キャシャーンSins 第21話『失望の楽園』

 「癒し」を行うルナに不審を抱いたキャシャーンはその場を去ろうとした。しかし「滅び」と「再生」の間でキャシャーンの心は揺れ動いていた、まあそんなお話でした。端折り過ぎですが。
 以下今回のお話を観ていて、今更ながらの感想です。「新造人間キャシャーン」という作品を下敷きにしていますから、登場人物の大半が「ロボット」(アンドロイド?)であることは必然だったのかもしれませんが、こうした「生」と「死」の問題を扱う作品ですと人間の方が適していたのではと感じてしまいました。
 かといって「不死」という存在を人間に担当させますと「超自然」の色が濃くなってしまいますし(「ロボット」も超自然ですが、「テクノロジー」の延長線上ということで。この場合「オカルト」と書いた方が正しいのかもしれません)、それはスタッフの意図するところではないのでしょう。

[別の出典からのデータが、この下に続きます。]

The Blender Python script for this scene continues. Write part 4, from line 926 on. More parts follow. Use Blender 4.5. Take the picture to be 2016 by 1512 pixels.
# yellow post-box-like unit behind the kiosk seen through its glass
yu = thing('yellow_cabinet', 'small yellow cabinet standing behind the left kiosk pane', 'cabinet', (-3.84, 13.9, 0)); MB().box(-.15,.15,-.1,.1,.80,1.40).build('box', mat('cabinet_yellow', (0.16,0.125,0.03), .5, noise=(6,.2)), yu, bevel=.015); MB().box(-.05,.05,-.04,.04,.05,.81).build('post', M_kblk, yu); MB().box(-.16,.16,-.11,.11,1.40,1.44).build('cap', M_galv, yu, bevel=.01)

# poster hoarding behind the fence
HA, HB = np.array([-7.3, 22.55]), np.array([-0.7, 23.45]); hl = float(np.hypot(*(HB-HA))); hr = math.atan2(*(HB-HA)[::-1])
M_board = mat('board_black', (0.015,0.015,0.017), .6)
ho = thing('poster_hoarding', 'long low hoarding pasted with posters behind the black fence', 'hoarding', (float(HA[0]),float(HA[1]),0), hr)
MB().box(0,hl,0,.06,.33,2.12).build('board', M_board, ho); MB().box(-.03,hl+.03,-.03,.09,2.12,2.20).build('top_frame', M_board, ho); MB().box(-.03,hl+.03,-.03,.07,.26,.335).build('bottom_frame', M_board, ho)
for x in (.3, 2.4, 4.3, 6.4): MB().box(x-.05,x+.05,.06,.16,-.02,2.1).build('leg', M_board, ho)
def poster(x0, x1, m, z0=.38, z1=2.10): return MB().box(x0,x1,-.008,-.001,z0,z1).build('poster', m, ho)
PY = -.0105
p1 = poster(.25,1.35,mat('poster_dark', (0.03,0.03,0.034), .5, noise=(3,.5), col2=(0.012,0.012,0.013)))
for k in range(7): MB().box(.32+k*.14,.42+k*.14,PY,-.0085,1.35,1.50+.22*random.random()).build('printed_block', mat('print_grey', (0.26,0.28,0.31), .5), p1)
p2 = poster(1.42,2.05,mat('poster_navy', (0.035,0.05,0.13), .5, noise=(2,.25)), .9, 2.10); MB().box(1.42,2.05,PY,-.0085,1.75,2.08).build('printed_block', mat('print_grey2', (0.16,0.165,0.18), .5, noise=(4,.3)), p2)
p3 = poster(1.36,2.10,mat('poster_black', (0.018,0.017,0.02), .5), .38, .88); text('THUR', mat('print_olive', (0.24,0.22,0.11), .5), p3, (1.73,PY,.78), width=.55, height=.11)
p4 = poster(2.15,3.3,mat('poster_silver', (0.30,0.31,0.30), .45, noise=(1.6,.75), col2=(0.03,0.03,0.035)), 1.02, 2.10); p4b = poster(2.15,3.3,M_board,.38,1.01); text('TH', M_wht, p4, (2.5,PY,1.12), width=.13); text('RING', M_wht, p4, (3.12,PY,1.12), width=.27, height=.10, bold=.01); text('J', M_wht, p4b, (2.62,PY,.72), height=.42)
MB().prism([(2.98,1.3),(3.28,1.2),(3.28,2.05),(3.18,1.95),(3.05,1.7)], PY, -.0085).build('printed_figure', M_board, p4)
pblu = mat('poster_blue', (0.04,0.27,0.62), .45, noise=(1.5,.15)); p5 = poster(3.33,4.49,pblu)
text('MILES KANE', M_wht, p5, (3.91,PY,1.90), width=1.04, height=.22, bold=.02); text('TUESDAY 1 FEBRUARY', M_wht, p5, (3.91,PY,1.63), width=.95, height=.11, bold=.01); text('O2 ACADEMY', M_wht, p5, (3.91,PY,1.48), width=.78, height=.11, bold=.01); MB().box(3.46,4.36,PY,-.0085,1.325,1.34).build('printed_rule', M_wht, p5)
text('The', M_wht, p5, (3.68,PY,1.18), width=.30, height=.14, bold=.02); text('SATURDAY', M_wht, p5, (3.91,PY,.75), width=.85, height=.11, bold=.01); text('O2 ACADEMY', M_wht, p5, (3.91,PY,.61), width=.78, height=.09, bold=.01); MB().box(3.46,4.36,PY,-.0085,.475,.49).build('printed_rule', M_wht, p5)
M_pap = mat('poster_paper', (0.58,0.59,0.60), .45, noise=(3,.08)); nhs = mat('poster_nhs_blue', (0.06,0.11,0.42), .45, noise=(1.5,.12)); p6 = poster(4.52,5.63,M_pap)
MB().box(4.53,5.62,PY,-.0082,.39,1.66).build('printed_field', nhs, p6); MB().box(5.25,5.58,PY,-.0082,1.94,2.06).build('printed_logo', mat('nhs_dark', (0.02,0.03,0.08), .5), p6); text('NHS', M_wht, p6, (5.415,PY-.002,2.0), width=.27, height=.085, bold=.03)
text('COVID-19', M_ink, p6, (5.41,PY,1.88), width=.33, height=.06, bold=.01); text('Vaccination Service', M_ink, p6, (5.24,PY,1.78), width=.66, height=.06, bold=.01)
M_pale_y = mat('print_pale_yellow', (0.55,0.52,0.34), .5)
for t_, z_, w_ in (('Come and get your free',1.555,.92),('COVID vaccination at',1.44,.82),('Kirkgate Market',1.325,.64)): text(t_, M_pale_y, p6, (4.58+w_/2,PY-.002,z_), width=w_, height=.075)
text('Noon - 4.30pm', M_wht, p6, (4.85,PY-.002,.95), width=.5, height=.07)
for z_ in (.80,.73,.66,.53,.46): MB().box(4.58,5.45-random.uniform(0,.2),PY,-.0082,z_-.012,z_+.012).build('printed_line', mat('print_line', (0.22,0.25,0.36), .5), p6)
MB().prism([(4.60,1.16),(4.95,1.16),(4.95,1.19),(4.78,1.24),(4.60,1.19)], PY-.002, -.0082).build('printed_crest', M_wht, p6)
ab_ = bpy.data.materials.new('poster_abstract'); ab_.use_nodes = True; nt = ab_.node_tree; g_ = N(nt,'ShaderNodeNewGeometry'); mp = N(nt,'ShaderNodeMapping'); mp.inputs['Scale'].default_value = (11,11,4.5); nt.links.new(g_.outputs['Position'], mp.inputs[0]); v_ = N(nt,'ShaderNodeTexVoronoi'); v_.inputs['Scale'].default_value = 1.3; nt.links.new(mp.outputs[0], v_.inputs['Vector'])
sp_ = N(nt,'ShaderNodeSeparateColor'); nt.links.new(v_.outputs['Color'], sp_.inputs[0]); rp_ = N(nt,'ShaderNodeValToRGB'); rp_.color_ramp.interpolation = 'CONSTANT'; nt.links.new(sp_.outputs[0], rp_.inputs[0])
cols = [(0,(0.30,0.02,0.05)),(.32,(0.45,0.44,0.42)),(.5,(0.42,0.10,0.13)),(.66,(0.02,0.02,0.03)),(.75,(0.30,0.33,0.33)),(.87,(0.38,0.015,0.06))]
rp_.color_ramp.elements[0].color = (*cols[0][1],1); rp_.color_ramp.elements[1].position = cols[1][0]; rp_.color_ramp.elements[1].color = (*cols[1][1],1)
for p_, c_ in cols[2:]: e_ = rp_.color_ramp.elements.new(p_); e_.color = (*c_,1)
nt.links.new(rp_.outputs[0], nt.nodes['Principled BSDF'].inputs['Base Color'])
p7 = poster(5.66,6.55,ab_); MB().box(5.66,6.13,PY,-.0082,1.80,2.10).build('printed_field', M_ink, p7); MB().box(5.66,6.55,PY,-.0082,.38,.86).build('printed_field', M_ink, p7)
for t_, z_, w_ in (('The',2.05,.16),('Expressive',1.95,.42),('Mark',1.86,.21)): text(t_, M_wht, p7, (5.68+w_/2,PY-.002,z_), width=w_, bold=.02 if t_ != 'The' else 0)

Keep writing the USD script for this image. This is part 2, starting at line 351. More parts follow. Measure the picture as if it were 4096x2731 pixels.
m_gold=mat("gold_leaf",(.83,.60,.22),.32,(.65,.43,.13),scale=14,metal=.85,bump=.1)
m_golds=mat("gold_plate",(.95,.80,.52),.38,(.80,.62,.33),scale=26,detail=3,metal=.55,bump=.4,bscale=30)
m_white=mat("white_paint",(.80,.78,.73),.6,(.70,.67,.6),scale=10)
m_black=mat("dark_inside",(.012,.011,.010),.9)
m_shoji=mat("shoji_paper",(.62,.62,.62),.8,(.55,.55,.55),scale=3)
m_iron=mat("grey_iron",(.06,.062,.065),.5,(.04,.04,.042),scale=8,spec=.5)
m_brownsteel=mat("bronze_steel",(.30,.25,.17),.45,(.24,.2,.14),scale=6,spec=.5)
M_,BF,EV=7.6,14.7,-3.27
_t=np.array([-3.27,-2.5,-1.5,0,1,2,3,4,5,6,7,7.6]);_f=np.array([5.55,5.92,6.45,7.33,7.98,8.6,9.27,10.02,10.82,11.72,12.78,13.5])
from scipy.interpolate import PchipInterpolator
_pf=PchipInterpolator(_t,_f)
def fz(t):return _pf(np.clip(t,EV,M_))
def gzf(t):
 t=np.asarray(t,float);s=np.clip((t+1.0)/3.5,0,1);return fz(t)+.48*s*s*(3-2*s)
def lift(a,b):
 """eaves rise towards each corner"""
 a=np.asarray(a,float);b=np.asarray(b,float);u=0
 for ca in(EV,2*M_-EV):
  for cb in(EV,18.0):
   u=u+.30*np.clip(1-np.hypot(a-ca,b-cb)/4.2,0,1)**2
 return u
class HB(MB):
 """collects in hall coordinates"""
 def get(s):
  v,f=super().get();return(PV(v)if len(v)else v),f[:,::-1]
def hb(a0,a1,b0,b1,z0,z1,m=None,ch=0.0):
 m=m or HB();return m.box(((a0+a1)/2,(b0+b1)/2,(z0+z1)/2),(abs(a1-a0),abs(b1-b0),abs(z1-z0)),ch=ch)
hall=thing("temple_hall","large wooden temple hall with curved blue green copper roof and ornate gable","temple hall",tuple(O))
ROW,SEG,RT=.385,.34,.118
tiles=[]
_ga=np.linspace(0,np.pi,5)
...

 ですから本作の「ロボット」は「人間」の代替として描かれているものだと思いながら視聴してまいりましたが、それだと意味の通じない部分も多々ございまして、そこは適当に脳内補正しておりました。今まではそれでもなんとかなったんですよ(笑)
 でもこの終盤、最期の場面が迫っているここに来まして補正しきれなくなってまいりました。細かいところはともかくとして(いや、むしろ細部の方が問題なのですが)、最大の問題は「感情」でございます。
 登場するキャラが人であれば心の揺れなどはすんなりと受け入れられるのですが、ロボットであるキャシャーンやリンゴ、リューズやオージの心の葛藤を見るにつけ「ああ、これが人間の描写であれば」と思わずにはいられませんでした。
 そうした違和感を覚えながらここまで「キャシャーンの旅」を見続けて来たわけですが、それはそれ、これはこれ(笑) 「血」を与えて人々を救うルナは「神」なのでしょうが、「人」のキャシャーンはそれをどう受け止めるのか。これが最期の山場でございましょう。